Short problem:
Starting with the first line of the data that follows, transcribe every line verbatim until the line containing "COL = SC.collection" has been transcribed.

[Records with scene code]
● ● ● ● ● ● ●

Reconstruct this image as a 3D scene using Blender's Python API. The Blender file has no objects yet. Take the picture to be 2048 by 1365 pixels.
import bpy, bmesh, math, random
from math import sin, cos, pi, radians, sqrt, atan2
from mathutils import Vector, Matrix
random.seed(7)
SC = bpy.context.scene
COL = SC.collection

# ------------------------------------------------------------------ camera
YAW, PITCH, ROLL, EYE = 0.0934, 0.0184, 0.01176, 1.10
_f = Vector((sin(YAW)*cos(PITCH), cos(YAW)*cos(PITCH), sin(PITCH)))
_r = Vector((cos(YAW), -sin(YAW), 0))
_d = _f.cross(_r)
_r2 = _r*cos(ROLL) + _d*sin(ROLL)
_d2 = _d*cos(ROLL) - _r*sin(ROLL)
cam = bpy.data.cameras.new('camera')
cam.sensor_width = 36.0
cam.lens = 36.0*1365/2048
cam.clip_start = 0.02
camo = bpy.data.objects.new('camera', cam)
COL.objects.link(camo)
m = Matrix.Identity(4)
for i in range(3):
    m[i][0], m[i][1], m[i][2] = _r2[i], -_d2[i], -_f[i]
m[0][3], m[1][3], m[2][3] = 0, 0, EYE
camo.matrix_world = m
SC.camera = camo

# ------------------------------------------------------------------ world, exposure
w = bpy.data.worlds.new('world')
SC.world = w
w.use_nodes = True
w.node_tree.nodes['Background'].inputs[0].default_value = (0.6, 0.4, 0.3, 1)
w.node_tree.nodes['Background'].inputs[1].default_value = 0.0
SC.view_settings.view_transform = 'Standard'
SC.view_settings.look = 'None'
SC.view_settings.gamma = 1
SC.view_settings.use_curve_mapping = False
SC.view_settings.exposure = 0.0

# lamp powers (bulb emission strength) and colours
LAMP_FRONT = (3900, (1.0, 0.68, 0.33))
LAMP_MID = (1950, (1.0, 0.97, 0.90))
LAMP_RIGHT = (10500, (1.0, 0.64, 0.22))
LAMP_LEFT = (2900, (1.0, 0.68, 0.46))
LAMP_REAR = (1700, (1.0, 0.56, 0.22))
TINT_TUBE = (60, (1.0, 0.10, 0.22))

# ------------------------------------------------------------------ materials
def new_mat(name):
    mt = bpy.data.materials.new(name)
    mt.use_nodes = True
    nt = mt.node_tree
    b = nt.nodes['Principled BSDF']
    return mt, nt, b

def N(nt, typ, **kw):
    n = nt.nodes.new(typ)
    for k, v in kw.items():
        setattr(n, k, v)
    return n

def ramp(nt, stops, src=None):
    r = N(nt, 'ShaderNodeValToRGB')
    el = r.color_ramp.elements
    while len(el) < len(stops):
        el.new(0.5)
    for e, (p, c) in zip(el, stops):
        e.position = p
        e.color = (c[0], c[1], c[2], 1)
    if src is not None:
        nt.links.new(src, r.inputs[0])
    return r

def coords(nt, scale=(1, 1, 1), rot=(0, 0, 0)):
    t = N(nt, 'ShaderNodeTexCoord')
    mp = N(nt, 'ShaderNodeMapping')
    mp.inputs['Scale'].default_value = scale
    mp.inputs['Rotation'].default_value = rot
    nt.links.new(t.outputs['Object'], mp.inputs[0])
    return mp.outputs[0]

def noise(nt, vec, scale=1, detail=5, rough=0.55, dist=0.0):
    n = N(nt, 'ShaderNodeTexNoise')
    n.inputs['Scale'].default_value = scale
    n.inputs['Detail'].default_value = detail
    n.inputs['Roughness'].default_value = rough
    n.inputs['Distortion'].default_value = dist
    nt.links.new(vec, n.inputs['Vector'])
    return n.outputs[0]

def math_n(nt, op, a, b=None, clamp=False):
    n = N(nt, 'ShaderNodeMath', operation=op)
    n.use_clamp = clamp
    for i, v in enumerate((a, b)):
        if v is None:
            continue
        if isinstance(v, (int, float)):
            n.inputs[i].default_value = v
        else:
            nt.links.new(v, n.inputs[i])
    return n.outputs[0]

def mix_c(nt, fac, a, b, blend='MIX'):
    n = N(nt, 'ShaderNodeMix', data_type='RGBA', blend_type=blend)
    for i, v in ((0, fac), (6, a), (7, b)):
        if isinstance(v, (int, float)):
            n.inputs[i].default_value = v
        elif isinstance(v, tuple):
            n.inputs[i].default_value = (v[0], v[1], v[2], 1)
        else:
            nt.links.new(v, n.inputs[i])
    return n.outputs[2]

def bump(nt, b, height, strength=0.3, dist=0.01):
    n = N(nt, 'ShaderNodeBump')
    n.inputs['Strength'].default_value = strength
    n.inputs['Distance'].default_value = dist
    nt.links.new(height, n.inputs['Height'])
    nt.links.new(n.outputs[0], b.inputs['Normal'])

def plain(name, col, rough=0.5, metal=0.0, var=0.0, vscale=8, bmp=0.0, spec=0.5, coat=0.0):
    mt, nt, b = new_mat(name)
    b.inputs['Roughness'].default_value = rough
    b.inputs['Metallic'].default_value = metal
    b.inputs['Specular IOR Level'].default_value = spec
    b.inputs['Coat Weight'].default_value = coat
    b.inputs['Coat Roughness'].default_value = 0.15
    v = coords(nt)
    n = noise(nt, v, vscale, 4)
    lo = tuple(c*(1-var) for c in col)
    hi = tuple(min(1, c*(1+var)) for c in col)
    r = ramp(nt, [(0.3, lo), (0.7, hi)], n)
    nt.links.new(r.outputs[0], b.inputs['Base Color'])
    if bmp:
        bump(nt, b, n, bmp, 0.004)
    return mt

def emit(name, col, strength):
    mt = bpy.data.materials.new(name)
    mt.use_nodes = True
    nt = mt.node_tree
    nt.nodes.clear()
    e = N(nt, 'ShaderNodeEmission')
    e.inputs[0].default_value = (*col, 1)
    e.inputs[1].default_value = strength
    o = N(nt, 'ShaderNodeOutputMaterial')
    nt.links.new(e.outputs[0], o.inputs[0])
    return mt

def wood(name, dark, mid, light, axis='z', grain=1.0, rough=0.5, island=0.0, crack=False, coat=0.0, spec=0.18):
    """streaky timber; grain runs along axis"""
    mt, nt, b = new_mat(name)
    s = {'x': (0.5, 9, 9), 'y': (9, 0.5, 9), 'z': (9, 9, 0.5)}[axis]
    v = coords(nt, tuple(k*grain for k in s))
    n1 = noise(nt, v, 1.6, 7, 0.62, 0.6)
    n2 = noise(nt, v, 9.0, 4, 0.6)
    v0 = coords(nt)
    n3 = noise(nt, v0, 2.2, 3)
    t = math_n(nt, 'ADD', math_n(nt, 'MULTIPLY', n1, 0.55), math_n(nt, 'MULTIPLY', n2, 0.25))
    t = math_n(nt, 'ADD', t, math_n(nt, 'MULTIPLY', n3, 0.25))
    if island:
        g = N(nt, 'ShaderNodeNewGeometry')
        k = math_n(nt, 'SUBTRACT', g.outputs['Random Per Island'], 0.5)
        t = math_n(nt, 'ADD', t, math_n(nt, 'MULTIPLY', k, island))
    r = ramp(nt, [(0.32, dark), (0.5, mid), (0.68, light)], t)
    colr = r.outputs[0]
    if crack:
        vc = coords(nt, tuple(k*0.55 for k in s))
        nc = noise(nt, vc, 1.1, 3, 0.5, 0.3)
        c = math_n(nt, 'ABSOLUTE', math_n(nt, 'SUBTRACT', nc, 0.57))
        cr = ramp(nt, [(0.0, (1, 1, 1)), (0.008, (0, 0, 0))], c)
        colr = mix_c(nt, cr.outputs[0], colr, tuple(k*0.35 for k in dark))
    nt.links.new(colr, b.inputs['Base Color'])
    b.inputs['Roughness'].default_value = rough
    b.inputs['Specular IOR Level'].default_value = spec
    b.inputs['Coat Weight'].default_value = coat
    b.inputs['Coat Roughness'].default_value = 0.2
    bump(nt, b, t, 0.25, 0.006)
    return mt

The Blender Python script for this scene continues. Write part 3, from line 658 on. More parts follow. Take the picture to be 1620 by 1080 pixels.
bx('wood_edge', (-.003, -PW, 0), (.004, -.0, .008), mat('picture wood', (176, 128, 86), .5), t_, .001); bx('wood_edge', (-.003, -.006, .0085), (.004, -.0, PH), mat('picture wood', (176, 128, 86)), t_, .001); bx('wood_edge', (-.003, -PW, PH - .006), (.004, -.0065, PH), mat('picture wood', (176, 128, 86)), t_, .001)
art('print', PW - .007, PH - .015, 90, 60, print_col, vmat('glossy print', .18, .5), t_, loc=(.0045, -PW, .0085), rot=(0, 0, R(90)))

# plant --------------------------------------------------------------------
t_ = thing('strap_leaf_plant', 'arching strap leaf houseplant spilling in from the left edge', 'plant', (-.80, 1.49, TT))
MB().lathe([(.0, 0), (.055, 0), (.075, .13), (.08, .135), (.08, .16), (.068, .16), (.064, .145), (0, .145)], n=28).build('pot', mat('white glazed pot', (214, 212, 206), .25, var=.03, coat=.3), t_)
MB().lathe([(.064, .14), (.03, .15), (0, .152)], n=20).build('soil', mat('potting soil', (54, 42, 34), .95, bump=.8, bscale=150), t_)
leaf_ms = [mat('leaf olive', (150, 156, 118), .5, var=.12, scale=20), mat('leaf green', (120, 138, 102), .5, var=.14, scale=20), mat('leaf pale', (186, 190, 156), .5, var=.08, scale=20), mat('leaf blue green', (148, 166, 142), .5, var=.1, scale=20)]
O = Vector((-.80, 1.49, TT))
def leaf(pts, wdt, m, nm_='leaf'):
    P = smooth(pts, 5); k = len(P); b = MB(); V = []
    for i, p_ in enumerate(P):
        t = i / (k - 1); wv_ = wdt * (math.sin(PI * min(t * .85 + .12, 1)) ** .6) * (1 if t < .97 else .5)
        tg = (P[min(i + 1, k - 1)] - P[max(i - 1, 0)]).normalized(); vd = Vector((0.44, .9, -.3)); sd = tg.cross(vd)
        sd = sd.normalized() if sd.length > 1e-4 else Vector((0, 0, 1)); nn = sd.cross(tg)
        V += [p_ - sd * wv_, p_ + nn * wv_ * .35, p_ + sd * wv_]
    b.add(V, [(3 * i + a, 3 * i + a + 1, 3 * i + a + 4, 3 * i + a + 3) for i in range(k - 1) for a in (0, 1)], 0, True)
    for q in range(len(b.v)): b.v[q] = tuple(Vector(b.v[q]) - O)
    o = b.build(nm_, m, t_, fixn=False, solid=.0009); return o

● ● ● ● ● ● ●

Result of the exercise:
Reconstruct this image as a 3D scene using Blender's Python API. The Blender file has no objects yet. Take the picture to be 2048 by 1365 pixels.
import bpy, bmesh, math, random
from math import sin, cos, pi, radians, sqrt, atan2
from mathutils import Vector, Matrix
random.seed(7)
SC = bpy.context.scene
COL = SC.collection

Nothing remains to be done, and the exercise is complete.